**TASK REQUIREMENTS**.
Gather the lines from the material that contain "scene".
- - - -
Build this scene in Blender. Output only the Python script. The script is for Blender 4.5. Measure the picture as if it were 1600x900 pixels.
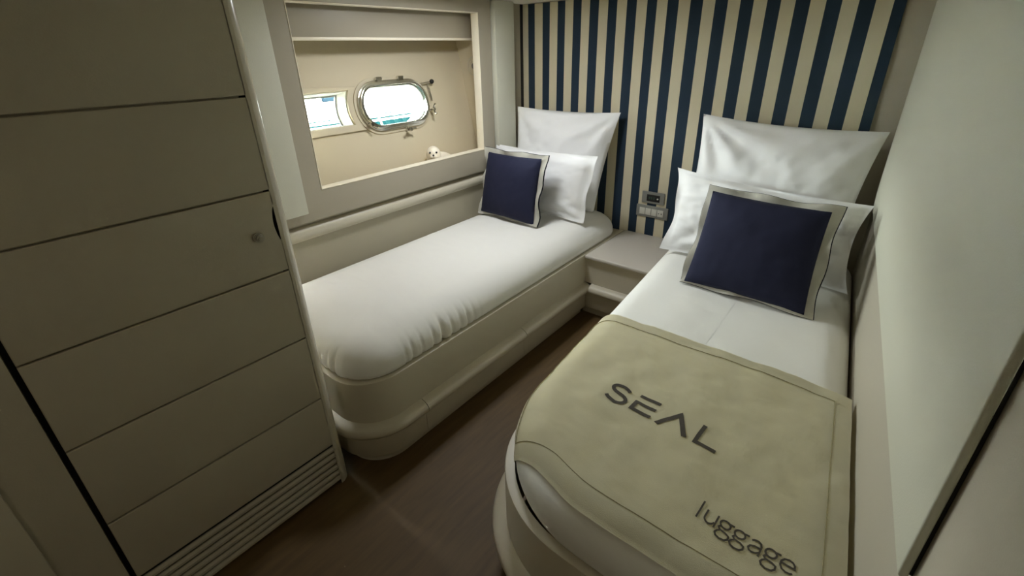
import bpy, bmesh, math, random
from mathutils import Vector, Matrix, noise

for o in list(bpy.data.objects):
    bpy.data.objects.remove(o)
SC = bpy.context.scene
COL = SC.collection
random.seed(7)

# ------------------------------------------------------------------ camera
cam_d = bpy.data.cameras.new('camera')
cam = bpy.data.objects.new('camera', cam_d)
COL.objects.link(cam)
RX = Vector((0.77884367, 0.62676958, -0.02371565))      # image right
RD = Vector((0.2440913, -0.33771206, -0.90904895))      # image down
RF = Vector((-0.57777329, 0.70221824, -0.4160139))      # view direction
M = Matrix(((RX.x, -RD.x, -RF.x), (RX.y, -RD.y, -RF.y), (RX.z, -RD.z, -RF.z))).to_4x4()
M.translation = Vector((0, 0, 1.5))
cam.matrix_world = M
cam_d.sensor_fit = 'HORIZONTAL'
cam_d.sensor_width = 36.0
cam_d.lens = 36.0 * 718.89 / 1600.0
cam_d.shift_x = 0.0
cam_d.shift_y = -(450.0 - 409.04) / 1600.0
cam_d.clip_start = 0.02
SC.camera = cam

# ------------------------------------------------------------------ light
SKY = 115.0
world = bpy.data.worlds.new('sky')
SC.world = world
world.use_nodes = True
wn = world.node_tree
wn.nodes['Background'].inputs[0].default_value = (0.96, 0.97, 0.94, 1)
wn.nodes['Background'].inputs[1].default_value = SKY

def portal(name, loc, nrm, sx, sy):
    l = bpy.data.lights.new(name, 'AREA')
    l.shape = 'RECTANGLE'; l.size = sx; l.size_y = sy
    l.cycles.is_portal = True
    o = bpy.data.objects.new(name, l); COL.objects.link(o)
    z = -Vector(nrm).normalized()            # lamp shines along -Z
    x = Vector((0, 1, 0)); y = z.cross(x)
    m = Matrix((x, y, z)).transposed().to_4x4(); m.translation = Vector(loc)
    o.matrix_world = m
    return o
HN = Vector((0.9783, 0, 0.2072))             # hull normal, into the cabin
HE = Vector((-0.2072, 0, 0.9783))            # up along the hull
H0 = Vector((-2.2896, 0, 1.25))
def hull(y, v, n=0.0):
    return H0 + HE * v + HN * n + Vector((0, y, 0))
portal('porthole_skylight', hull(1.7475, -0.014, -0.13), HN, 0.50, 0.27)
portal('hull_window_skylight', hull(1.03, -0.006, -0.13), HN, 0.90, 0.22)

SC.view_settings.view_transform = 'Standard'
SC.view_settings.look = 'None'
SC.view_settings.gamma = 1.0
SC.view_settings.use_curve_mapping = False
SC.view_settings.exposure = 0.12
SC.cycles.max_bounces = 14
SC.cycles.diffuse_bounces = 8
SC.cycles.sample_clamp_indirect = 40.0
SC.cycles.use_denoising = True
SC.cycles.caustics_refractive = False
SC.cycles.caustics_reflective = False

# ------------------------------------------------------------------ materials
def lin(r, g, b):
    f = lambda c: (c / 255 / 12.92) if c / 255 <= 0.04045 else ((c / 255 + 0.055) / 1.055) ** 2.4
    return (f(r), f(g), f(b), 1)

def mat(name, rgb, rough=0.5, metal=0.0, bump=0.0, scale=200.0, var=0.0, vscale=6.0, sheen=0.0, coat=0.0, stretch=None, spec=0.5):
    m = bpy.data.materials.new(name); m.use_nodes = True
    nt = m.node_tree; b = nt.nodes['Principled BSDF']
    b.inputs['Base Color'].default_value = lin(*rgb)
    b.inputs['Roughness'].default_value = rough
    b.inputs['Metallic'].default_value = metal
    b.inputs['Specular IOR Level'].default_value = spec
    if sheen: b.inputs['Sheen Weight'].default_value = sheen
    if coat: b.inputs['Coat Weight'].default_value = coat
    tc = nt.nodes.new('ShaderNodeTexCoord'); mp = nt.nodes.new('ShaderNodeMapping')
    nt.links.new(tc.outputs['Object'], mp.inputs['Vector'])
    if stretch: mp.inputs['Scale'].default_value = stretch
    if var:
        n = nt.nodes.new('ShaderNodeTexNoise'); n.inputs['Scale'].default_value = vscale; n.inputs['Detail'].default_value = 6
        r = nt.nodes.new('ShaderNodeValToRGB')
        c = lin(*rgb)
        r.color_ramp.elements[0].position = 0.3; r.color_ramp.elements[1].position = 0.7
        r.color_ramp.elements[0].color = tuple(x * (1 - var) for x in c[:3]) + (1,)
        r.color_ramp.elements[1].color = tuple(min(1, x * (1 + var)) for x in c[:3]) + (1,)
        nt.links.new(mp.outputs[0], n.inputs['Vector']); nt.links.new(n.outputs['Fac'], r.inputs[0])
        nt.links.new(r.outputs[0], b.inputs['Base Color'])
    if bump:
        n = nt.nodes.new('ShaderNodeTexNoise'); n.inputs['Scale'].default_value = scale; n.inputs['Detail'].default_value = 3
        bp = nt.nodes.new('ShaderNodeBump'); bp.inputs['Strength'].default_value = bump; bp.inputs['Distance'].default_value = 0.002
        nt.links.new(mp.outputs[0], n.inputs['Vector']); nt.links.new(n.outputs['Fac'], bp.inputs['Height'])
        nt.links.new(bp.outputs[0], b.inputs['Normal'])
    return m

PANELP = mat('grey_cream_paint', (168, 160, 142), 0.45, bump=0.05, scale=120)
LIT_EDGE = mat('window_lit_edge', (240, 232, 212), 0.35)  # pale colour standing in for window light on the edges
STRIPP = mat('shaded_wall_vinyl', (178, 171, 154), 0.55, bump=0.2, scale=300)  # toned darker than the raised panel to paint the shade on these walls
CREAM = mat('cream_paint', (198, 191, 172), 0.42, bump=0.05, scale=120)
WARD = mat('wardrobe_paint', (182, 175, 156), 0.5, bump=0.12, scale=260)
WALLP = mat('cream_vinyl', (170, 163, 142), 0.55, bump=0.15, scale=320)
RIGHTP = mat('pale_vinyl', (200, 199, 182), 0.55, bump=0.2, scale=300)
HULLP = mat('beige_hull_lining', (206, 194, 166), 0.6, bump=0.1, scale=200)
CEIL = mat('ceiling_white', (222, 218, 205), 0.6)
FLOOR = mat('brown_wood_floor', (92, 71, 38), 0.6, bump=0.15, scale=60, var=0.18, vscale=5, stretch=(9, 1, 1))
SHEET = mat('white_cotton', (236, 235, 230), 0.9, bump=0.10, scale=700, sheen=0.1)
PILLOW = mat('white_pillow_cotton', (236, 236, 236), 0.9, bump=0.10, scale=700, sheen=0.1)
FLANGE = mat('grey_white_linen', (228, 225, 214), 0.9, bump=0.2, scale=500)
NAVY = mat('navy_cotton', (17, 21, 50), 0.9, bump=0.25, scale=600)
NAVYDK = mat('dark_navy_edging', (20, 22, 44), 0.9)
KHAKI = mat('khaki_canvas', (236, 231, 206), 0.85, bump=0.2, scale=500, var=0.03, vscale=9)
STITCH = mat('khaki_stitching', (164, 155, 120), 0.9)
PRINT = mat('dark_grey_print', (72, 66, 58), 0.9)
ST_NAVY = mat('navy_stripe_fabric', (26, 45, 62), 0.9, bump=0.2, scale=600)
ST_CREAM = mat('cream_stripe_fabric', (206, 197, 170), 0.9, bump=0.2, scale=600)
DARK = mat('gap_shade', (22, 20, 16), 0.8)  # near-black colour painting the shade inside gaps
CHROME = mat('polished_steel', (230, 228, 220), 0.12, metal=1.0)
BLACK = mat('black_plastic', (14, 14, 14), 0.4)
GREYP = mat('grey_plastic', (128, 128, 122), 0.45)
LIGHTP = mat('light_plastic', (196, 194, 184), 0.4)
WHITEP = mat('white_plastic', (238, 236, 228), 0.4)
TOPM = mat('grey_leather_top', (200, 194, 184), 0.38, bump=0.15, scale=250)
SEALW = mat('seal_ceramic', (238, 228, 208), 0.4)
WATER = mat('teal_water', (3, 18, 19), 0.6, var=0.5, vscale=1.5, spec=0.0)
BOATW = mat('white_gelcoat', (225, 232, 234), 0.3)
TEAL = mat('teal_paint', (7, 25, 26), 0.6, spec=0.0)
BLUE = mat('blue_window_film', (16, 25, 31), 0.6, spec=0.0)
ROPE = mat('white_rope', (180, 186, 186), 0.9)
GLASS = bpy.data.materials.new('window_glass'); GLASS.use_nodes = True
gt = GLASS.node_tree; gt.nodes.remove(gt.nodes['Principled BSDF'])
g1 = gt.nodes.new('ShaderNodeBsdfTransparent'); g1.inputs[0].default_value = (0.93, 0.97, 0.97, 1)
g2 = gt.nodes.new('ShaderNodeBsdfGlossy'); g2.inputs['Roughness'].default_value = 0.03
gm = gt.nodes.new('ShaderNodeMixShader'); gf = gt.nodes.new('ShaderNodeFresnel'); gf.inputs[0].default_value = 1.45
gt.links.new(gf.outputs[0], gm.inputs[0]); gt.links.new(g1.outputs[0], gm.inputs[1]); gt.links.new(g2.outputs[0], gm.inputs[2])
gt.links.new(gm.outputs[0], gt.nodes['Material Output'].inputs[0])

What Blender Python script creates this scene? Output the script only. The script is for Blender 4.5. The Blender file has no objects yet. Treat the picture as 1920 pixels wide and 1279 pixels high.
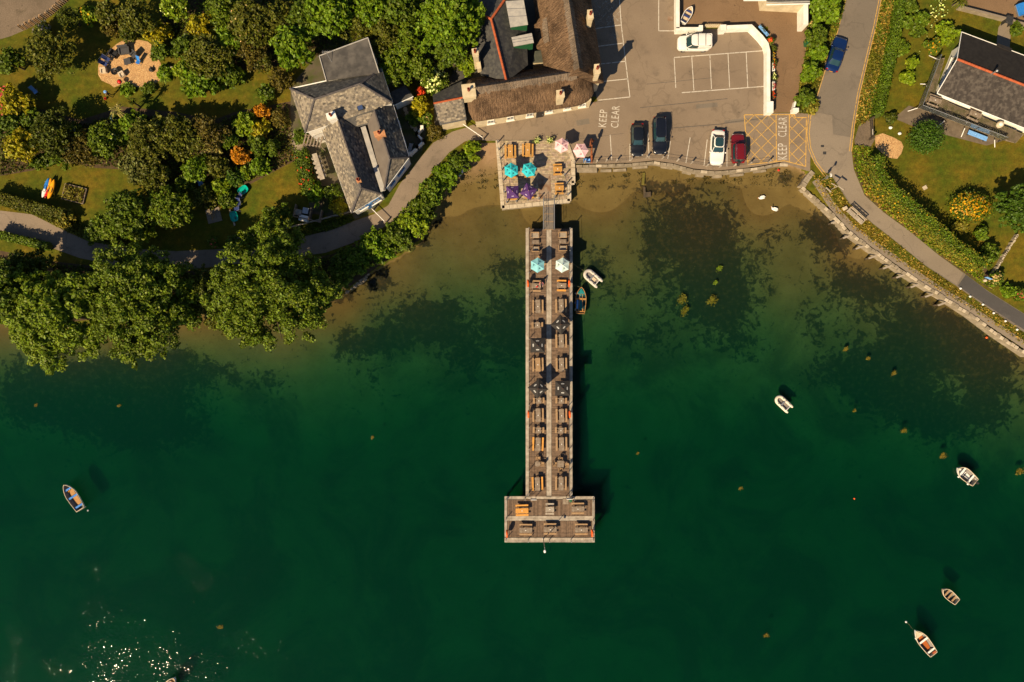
- - - -
**THE COMPLETED TASK**.
Build this scene in Blender. Output only the Python script. The script is for Blender 4.5. Measure the picture as if it were 1600x900 pixels.
SC = bpy.context.scene
What Blender Python script creates this scene? Output the script only. The script is for Blender 4.5. The Blender file has no objects yet. Treat the picture as 1920 pixels wide and 1279 pixels high.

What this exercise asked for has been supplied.